Personally, I believe that hell is eternal and that individuals are conscious in hell, but I don't think that this point should be a huge stumbling block. There are plenty of Christians who hold different views on these issues. For example, Annihilationists believe that those in Hell are either immediately or eventually extinguished from existence. Universalists hold that nobody actually goes to Hell, or that anybody who does eventually gets to heaven. I think it is entirely possible to be a Christian and to hold these types of views. Unfortunately, Christians regularly get blasted for their supposed belief in an eternal place of torture and fire. My point is that this is no reason to reject Christianity, because not all Christians hold that view.

There are several comments about my depiction of hell being 'fantasy-driven,' delusional, etc. I would just point out that there is nothing logically incoherent in my concept of an afterlife, at least nothing that anybody has mentioned in these comments. While commenting that I am crazy or backwards-thinking may be rhetorically effective, it does little to actually address my views, let alone undermine them. Note that in the show I never actually defended the existence of the afterlife, I was merely trying to offer my interpretation of the afterlife from within my Christian perspective.
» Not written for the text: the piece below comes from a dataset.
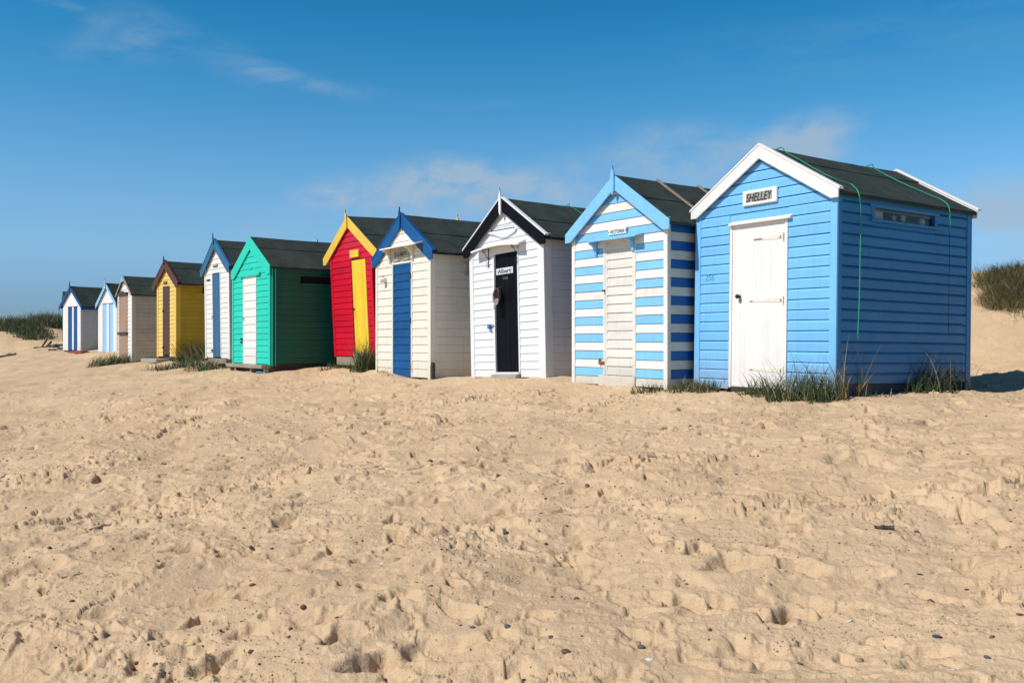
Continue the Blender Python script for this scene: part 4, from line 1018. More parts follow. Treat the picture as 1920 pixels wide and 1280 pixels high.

Also, I tried to make it clear that it was just my best shot at describing what I think the afterlife is like, and so isn't by any means something that should be written in stone.

Thanks for the comments everyone, I appreciate the constructive criticism.



Anonymous said...

Hi Kyle , I am glad you are posting here.

I was hoping you could tell me the non-biblical sources for the evidence of Jesus that you mention in this podcast.

As far as I was aware there were no eyewitness accounts of Jesus outside of the Bible so I was be interested in reading these accounts.